Obituaries

Social activist Diane Munday dies aged 94

Munday campaigned for abortion law reform and was an influential voice speaking in favour of assisted dying

March 17, 2026 15:48
Diane_Munday
3 min read

For the intrepid campaigner Diane Munday, the enactment of the Abortion Bill on October 27, 1967 crowned her decades-long activism with only partial success. The law applied to England, Scotland and Wales, but not Northern Ireland (where abortion laws were not liberalised until 2020) and terminations required the consent of two doctors.

Munday damned it as “a compromise… Only when women had the power to decide for themselves, would our task be fully done.” And so, on the terrace outside the Commons at 3am that day, she declared: “We have done only half the job, so let’s drink half glasses of champagne.”

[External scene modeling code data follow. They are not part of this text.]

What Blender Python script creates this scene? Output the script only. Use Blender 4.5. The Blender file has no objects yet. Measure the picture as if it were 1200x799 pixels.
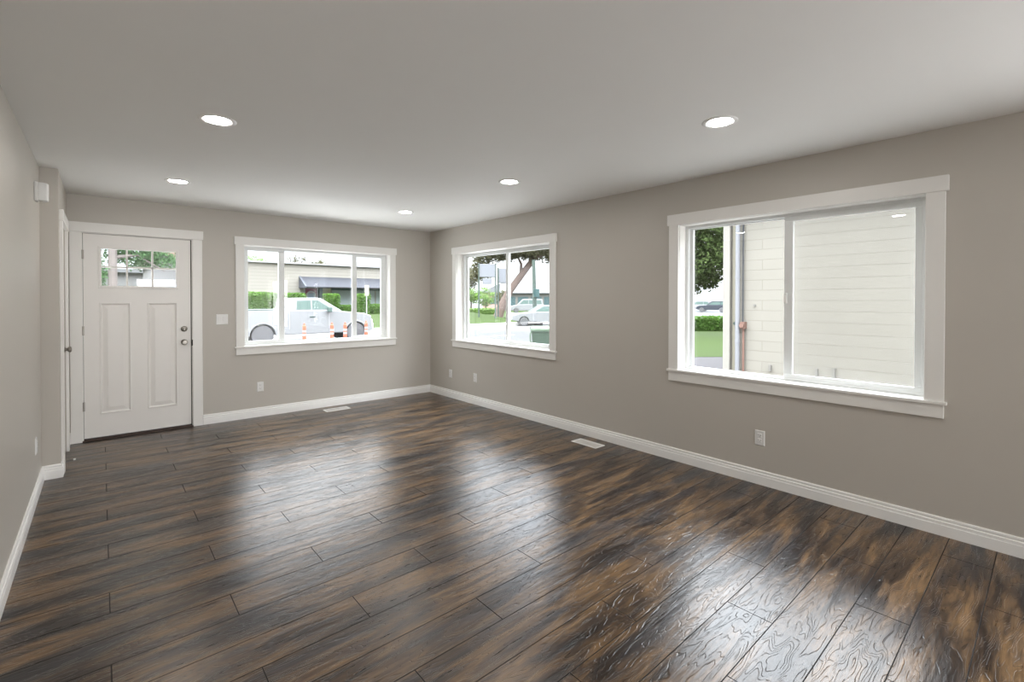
import bpy, bmesh, math, random
from mathutils import Vector, Matrix
PI = math.pi
R = math.radians
SC = bpy.context.scene
COL = SC.collection

# ------------------------------------------------------------------ camera, sky, exposure
cam_d = bpy.data.cameras.new('camera')
cam = bpy.data.objects.new('camera', cam_d)
COL.objects.link(cam)
SC.camera = cam
cam.location = (-3.8038, -6.2954, 1.4129)
_yaw, _pit, _rol = R(40.9686), R(0.5866), R(0.0489)
_F = Vector((math.sin(_yaw)*math.cos(_pit), math.cos(_yaw)*math.cos(_pit), -math.sin(_pit)))
_R = Vector((math.cos(_yaw), -math.sin(_yaw), 0))
_U = _R.cross(_F)
_R2 = _R*math.cos(_rol) + _U*math.sin(_rol)
_U2 = _U*math.cos(_rol) - _R*math.sin(_rol)
_m = Matrix((_R2, _U2, -_F)).transposed().to_4x4()
cam.rotation_euler = _m.to_euler()
cam_d.sensor_width = 36.0
cam_d.sensor_fit = 'HORIZONTAL'
cam_d.lens = 554.34*36.0/1200.0
cam_d.shift_x = -(600.17-600.0)/1200.0
cam_d.shift_y = (356.62-399.5)/1200.0
cam_d.clip_start = 0.05
cam_d.clip_end = 500

SC.view_settings.view_transform = 'Standard'
SC.view_settings.look = 'None'
SC.view_settings.gamma = 1.0
SC.view_settings.use_curve_mapping = False
SC.view_settings.exposure = 0.30
SC.cycles.use_denoising = True
SC.cycles.max_bounces = 12
SC.cycles.diffuse_bounces = 7
SC.cycles.glossy_bounces = 5
SC.cycles.transparent_max_bounces = 24
SC.cycles.sample_clamp_indirect = 6.0
SC.cycles.caustics_reflective = False
SC.cycles.caustics_refractive = False

SKY = 1.35            # radiance of the overcast sky at the horizon
ZENITH = 15.5         # and high up, where the cloud is thin
LAMP = 125.0           # recessed lamp lens radiance
world = bpy.data.worlds.new('overcast_sky')
SC.world = world
world.use_nodes = True
wn, wl = world.node_tree.nodes, world.node_tree.links
wn.clear()
wo = wn.new('ShaderNodeOutputWorld'); wb = wn.new('ShaderNodeBackground')
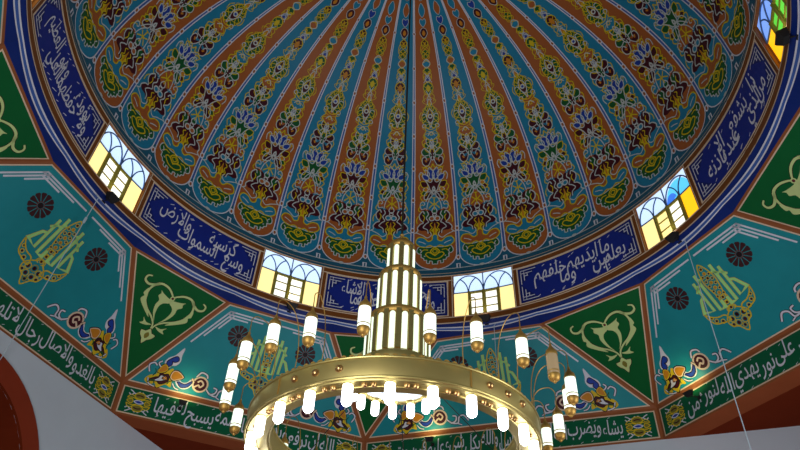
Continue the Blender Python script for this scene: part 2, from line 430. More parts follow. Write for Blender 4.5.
dr = Solid(); NZ = 4
cols = []
for az in reversed(WIN_AZ):
    cols += [((az * D - WW), 1)] + [(az * D + WW + (45 * D - 2 * WW) * k / 14, 0) for k in range(14)]
vs = []; fs = []
n = len(cols)
for a, w in cols: vs += [cyl(a, drum_r(Z1 * j / NZ), Z1 * j / NZ) for j in range(NZ + 1)]
for i in range(n):
    if cols[i][1]: continue
    j = (i + 1) % n
    for k in range(NZ): fs.append((i * (NZ + 1) + k, j * (NZ + 1) + k, j * (NZ + 1) + k + 1, i * (NZ + 1) + k + 1))
dr.add(vs, fs, 'brown')
drum = dr.build('wall_drum')
prop(drum, 'round navy drum wall carrying white calligraphy between the stained windows', 'wall', kind='structure')

# Arabic shaping with presentation forms
FORMS = {}
for cp in list(range(0xFE80, 0xFEF5)):
    d = unicodedata.decomposition(chr(cp)).split()
    if len(d) == 2: FORMS.setdefault(int(d[1], 16), {})[d[0][1:-1]] = cp
LAMALEF = {0x622: 0xFEF5, 0x623: 0xFEF7, 0x625: 0xFEF9, 0x627: 0xFEFB}
def shape_arabic(w):
    cs = [ord(c) for c in w]; out = []; i = 0; joined = False
    while i < len(cs):
        c = cs[i]
        if c == 0x644 and i + 1 < len(cs) and cs[i + 1] in LAMALEF:
            out.append(LAMALEF[cs[i + 1]] + (1 if joined else 0)); i += 2; joined = False; continue
        f = FORMS.get(c)
        if not f: out.append(c); joined = False; i += 1; continue
        nxt = cs[i + 1] if i + 1 < len(cs) else None
        can = 'initial' in f and nxt in FORMS and 'final' in FORMS[nxt]
        out.append(f['medial' if joined and can else 'final' if joined else 'initial' if can else 'isolated'])
        joined = can; i += 1
    return ''.join(chr(c) for c in reversed(out))

_cache = {}
def word_mesh(w):
    if w in _cache: return _cache[w]
    c = bpy.data.curves.new('lettering', 'FONT'); c.body = shape_arabic(w); c.resolution_u = 3; c.offset = .006
    o = bpy.data.objects.new('lettering', c); col.objects.link(o)
    dg = bpy.context.evaluated_depsgraph_get(); ev = o.evaluated_get(dg); m = ev.to_mesh()
    v = [(p.co.x, p.co.y) for p in m.vertices]; f = [tuple(p.vertices) for p in m.polygons]
    ev.to_mesh_clear(); bpy.data.objects.remove(o); bpy.data.curves.remove(c)
    x0, x1 = min(p[0] for p in v), max(p[0] for p in v)
    _cache[w] = ([(p[0] - x0, p[1]) for p in v], f, x1 - x0)
    return _cache[w]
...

Munday, who has died aged 94, had dedicated her life to social reform and was also an influential voice in the campaign for assisted dying, now being debated in the Lords. She said she was guided by her rational and humanist principles, and her need to challenge prejudice. A patron of Humanists UK, she had joined the movement, then the Ethical Union, in the 1950s and was elected to the executive committee in 1967.

Campaigners at the time were battling restrictive laws on homosexuality, family planning, capital punishment and divorce. “I am still proud to have been an active part of the movement that so effectively tackled and defeated religious prejudice and power,” she later said.